### What you need to do
Wherever the word "trimgrey" appears in a line, extract that line.
#### Supplied data ####
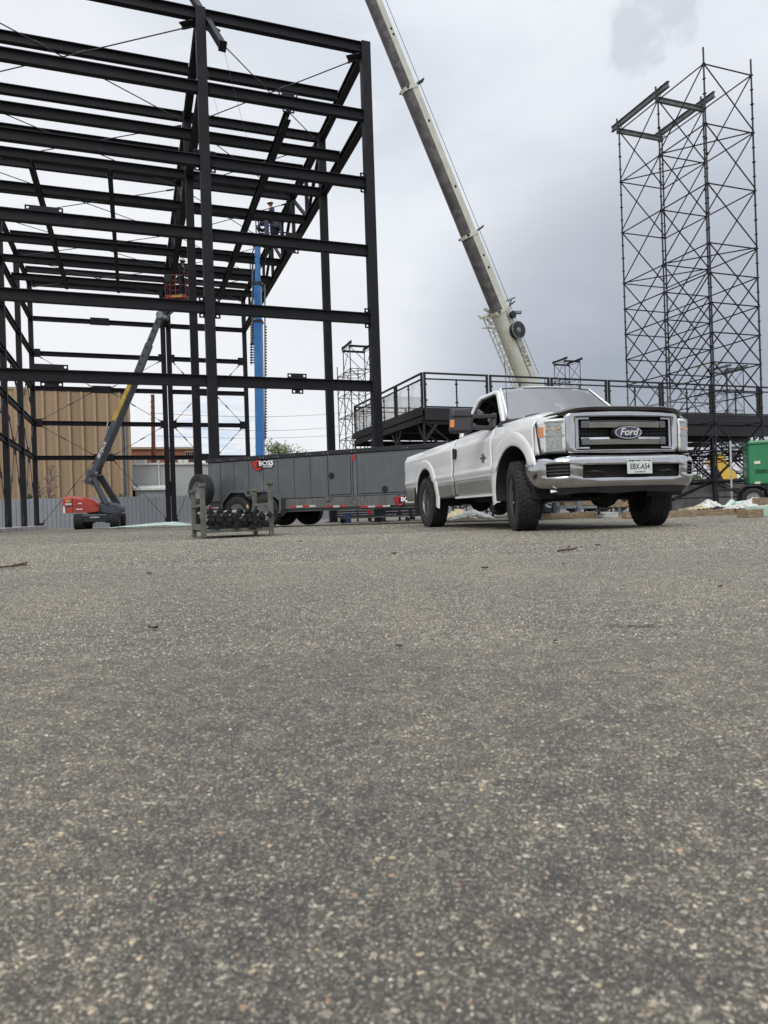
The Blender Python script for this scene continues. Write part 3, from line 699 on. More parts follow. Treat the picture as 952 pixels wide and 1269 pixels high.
def tb_(name, m_, mb, **k): return mb.build(name, M[m_], k.pop('parent', TR), world=False, **k)
def strip(s, x0, x1, zlo, zhi, nx=40, nz=34, ends=()):
    xs = sorted(set([x0+(x1-x0)*i/nx for i in range(nx+1)]+[e for e in ends if x0 < e < x1]))
    rows = []
    for x in xs:
        a, b = zlo(x), zhi(x); rows.append([(x, s*yb(a+(b-a)*j/nz), a+(b-a)*j/nz) for j in range(nz+1)])
    return MB().grid(rows)
E_ = (XF-RF+.002, XF+RF-.002, XR-RR+.002, XR+RR-.002, XF-RF*.97, XF+RF*.97, XR-RR*.97, XR+RR*.97, XF-RF*.9, XR-RR*.9, XR+RR*.9)
seam = lambda x: 1.345-.085*(x+.6)/1.1
bedtop = lambda x: 1.335+.055*(x+2.14)/2.6
for s in (-1, 1):
    tb_('fender', 'paint', strip(s, -.62, .56, lambda x: arch(x, .70), seam, ends=E_), smooth=40, solid=.012)
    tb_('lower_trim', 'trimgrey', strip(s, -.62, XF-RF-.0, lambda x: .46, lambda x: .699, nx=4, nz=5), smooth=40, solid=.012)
    d = tb_('door', 'paint', strip(s, -2.085, -.628, lambda x: .70, lambda x: 1.345, nx=24), smooth=40, solid=.014)
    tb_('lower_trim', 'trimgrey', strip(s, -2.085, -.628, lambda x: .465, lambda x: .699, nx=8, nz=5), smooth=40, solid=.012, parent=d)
    tb_('rocker_strip', 'paint', MB().beam((-2.08, s*.945, .458), (-.6, s*.945, .458), .05, .03), parent=d)
    tb_('bed_side', 'paint', strip(s, -4.76, -2.14, lambda x: arch(x, .70), bedtop, nx=60, ends=E_), smooth=40, solid=.014)
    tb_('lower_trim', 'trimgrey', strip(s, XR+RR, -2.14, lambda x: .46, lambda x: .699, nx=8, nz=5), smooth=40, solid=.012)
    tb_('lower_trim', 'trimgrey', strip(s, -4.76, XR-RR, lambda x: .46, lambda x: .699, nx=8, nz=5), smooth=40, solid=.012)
    # flares
    for xc, zc, r, t0, t1, ow in ((XF, ZF, RF, 12, 196, .165), (XR, ZR, RR, -14, 194, .15)):
        rows = []
        for k in range(49):
            t = R(t0+(t1-t0)*k/48); c_, s__ = math.cos(t), math.sin(t); row = []
            for dr, dy in ((-.004, -.03), (-.004, .006), (.006, .012), (.03, .014), (.10, .013), (ow-.016, .009), (ow-.003, .002), (ow, -.006)):
                z = zc+(r+dr)*s__; row.append((xc+(r+dr)*c_, s*(yb(max(.5, z))+dy), z))
            rows.append(row)
        tb_('wheel_arch_flare', 'paint', MB().grid(rows), smooth=50)
        rows = []
        for k in range(25):
            t = R(-14+208*k/24); rows.append([(xc+(r-.002)*math.cos(t), s*y, zc+(r-.002)*math.sin(t)) for y in (.975, .5)])
        tb_('wheel_well', 'under', MB().grid(rows), solid=.01)
    # handle, badge, vent, mirrors
    h = tb_('door_handle', 'plast', MB().box((-1.965, s*1.008, 1.10), (.06, .045, .155)), bevel=.012, parent=d)
    tb_('cup', 'plast', MB().box((-1.93, s*.985, 1.11), (.04, .012, .09)), parent=d)
    mb = MB()
    for a_ in (0, 60, 120): mb.beam((-.9-.055*math.cos(R(a_)), s*.989, .955-.07*math.sin(R(a_))), (-.9+.055*math.cos(R(a_)), s*.989, .955+.07*math.sin(R(a_))), .012, .022)
    mb.box((-.9, s*.991, .955), (.19, .012, .022)); mb.box((-.9, s*.993, .99), (.07, .012, .03))
    tb_('badge', 'chromed', mb, parent=d)
    tb_('fender_vent', 'dkmetal', MB().hexa([(-.62, s*.905, 1.325), (-.42, s*.92, 1.31), (-.42, s*.90, 1.31), (-.62, s*.88, 1.325), (-.60, s*.865, 1.405), (-.40, s*.885, 1.385), (-.40, s*.86, 1.385), (-.60, s*.84, 1.405)]), bevel=.008)
    mr = tb_('mirror', 'plastg', MB().hexa([(-.86, s*1.20, 1.275), (-.70, s*1.20, 1.275), (-.70, s*1.485, 1.27), (-.86, s*1.485, 1.27), (-.86, s*1.19, 1.585), (-.72, s*1.19, 1.585), (-.74, s*1.465, 1.60), (-.86, s*1.465, 1.60)]), bevel=.035, smooth=50)
    tb_('mirror_arm', 'plastg', MB().beam((-.76, s*.86, 1.49), (-.78, s*1.22, 1.49), .055, .05), parent=mr, bevel=.01)
    tb_('mirror_arm', 'plastg', MB().beam((-.76, s*.90, 1.33), (-.78, s*1.22, 1.35), .065, .055), parent=mr, bevel=.01)
    tb_('mirror_mount', 'plastg', MB().hexa([(-.86, s*.875, 1.33), (-.66, s*.885, 1.33), (-.66, s*.93, 1.33), (-.86, s*.93, 1.33), (-.88, s*.80, 1.54), (-.80, s*.81, 1.54), (-.80, s*.87, 1.54), (-.88, s*.87, 1.54)]), parent=mr, bevel=.01)
    tb_('turn_lamp', 'amber', MB().box((-.735, s*1.468, 1.385), (.05, .05, .10)), parent=mr, bevel=.008)
    tb_('mirror_seam', 'under', MB().box((-.716, s*1.34, 1.485), (.02, .28, .006)), parent=mr)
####
### Worked answer
    tb_('lower_trim', 'trimgrey', strip(s, -.62, XF-RF-.0, lambda x: .46, lambda x: .699, nx=4, nz=5), smooth=40, solid=.012)
    tb_('lower_trim', 'trimgrey', strip(s, -2.085, -.628, lambda x: .465, lambda x: .699, nx=8, nz=5), smooth=40, solid=.012, parent=d)
    tb_('lower_trim', 'trimgrey', strip(s, XR+RR, -2.14, lambda x: .46, lambda x: .699, nx=8, nz=5), smooth=40, solid=.012)
    tb_('lower_trim', 'trimgrey', strip(s, -4.76, XR-RR, lambda x: .46, lambda x: .699, nx=8, nz=5), smooth=40, solid=.012)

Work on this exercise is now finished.